Júlio Gomes de Almeida - Temos de olhar a exportação de commodities brasileira como um bem. Isso permite que o Brasil garanta exportação, saldo comercial, uma situação cambial mais tranquila e, portanto, tenha condições de financiar o processo de industrialização. Alguns economistas acham que, em função da exportação de commodities, o Real se valoriza muito e, com isso, a indústria perde competitividade. Que o Real está tendo uma tendência de valorização muito forte, isso é um fato; mas que tenha relação tão direta com a exportação de commodities, tenho dúvidas. Esse é um processo que nasce de outros fatores. À medida que o Brasil se notabiliza por ter uma condição maior de enfrentar adversidades como ocorreu durante a crise, o Real tende a se valorizar.
É possível assegurar o crescimento da indústria e exportar commodities. O Brasil perde uma oportunidade tendo uma grande capacidade de exportação na área de produtos primários, de fazer desse limão, digamos assim, uma limonada. Não são as commodities que fazem mal ao Brasil e, sim, nossa incapacidade de transformar isso em instrumento para a industrialização.

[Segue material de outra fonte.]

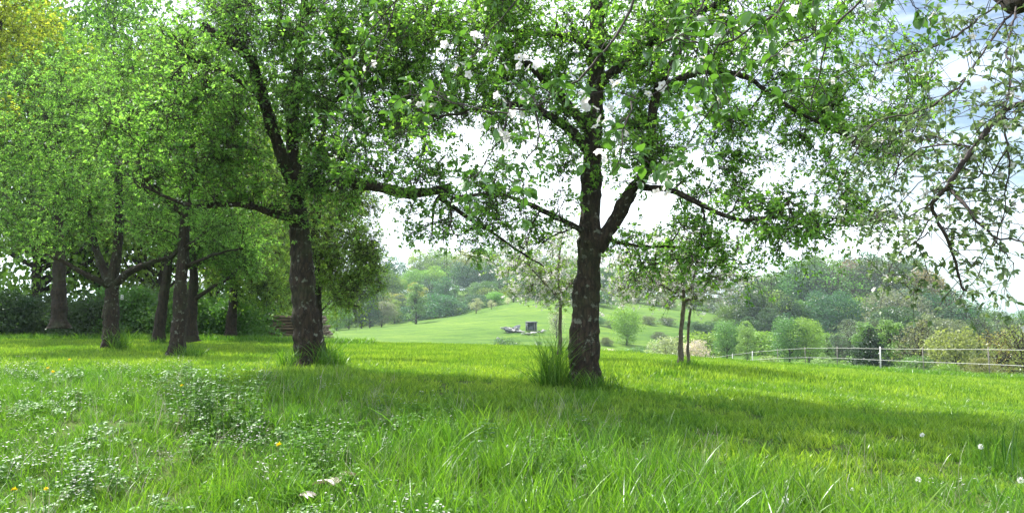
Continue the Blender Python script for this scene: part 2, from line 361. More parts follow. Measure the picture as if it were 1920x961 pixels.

IHU On-Line - Quais os pontos positivos e negativos da internacionalização das empresas brasileiras?

Júlio Gomes de Almeida - Vejo as empresas brasileiras atuando no mercado internacional como uma grande contribuição ao nosso desenvolvimento. Quando elas migram para o exterior, precisam adotar padrões internacionais de qualidade, de preço, de respeito às leis de emprego. Essas medidas acabam também transbordando no Brasil.
O lado negro desse processo se dá por que, junto às empresas, migram para o exterior a nossa capacitação tecnológica. De qualquer modo, não vejo por que isso vá gerar redução da nossa capacidade interna. O processo inverso, ou seja, da vinda de grupos internacionais para o Brasil, pode aumentar com um processo maior de desenvolvimento. Mas isso já ocorre há tempo e, nós, sempre soubemos fazer com que isso ocorra sem a queda da nossa soberania. Algumas empresas vieram para o Brasil há tantos anos que estão muito ligadas à nossa tradição, então, chamá-las de empresas internacionais é um modo de dizer.

IHU On-Line – O Brasil privatizou parte de seus serviços públicos nos últimos anos. O apoio a empresas nacionais pode ser visto como uma maneira de corrigir essas iniciativas e “correr atrás do tempo perdido”?

Júlio Gomes de Almeida - Acho que sim. Muitos países usaram seus processos de privatização para criarem grandes grupos nacionais em vários setores. O Brasil não fez isso; poderia ter feito. Fazendo uma crítica ao nosso processo, diria que ele poderia ter tido uma orientação menos arrecadatória. Havia uma necessidade de fazer caixa com esses processos - era uma necessidade de fato -, mas eles poderiam ter tido uma característica de formar grupos brasileiros fortes e, até, com capacidade, a partir de um processo de privatização no país e no exterior. Espanha fez isso e a partir das privatizações criou grupos que hoje estão no Brasil, disputando segmentos importantes da economia brasileira. O Brasil poderia ter feito o mesmo. Bobeou.